Sanatçıyı farklı duyguları ortaya çıkararak, üretim yapan ve yenilikleri takip eden insan olarak tanımlayan Ekşioğlu, “The New Yorker” dergisi için yaptığı çalışmaların kendisine çok şey kattığını söyledi.
Sanatta bir yerlere gelerek, başarıyı yakalayabilmek için çok çalışmak gerektiğini de sözlerine ekleyen Gürbüz Doğan Ekşioğlu, “İyi bir motivasyonla gerekli çalışma ve çabayı gösterdiğinizde çok iyi tasarımlara imzanızı atarsınız” dedi. Antalyalı sanatseverlerle birlikte, otelde konaklayan misafirlerin de ilgiyle takip ettiği sohbet, konukların soru cevap bölümüyle sona erdi.
The New Yorker’a kapak tasarlayan yüz elli grafik sanatçısından biri ve içlerinde tek Türk olan, yeteneğe ve yeteneğin eğitimle desteklenmesi gerektiğine inanan Gürbüz Doğan Ekşioğlu’nun en önemli resimlerinden oluşan özel bir seçki “Benim Kedilerim” adıyla, sanat eleştirmeni İbrahim Karaoğlu’nun küratörlüğünde Şebnem Bahar Art & Desing Gallery’de 17 Şubat cumartesi gününden itibaren ziyaret edilebilecek.

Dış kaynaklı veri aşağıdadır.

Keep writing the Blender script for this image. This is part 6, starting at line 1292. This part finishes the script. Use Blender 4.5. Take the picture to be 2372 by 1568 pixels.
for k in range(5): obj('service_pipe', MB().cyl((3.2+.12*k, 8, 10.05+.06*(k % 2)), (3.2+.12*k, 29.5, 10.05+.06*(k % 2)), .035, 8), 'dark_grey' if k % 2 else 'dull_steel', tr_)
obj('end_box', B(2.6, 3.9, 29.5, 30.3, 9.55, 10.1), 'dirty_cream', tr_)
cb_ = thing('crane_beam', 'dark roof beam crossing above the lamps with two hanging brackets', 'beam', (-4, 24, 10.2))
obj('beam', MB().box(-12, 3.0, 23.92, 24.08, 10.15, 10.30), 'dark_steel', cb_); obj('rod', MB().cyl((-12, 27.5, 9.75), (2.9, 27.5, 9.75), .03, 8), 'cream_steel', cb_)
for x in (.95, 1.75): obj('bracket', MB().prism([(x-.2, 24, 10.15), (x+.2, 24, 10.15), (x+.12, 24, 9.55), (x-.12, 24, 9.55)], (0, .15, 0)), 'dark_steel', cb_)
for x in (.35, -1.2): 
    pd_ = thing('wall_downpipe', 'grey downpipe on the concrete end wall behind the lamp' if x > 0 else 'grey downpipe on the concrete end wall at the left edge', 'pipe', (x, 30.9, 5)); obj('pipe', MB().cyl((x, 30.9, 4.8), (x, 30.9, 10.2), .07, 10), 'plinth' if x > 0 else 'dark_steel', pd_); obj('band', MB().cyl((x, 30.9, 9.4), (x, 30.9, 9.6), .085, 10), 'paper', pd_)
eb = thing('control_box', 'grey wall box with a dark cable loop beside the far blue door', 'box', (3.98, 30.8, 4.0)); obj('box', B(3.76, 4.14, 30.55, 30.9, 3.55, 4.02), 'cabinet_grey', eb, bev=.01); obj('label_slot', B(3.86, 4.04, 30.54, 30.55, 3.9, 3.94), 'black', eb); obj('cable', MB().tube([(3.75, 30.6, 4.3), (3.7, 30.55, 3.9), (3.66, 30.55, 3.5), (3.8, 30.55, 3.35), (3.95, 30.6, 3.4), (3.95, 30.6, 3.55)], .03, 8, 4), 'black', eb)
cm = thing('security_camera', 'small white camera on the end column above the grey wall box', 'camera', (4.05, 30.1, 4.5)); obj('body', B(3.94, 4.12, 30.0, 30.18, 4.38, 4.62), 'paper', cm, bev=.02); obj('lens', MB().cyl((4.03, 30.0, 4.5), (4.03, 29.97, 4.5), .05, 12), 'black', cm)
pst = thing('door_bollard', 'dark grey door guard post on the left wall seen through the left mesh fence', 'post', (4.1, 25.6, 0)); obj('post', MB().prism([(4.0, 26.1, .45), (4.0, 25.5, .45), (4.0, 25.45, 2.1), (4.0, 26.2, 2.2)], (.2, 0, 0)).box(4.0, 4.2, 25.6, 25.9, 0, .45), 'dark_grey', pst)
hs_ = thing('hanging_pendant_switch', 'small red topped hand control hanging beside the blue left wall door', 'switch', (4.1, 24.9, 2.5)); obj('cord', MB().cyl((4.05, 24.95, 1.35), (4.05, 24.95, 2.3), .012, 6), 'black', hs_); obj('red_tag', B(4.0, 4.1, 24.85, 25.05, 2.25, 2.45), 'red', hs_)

Yeni nesil otelcilik konsepti Urban Social’ı hayata geçirirken konaklamada farklı kodları bir arada kullanan Akra; deneyim ve duyguları ön plana çıkartan bu konseptte; “Dokunuş”, “Lezzet”, “Koku”, “Ses” ve WellBeing (Daha İyi Bir Sen) kodlarını buluşturarak tüm konaklama deneyiminin merkezine yerleştiriyor. Her kod için ayrı çalışma yapan Akra, misafirlerine yeni ve farklı deneyimler vadediyor.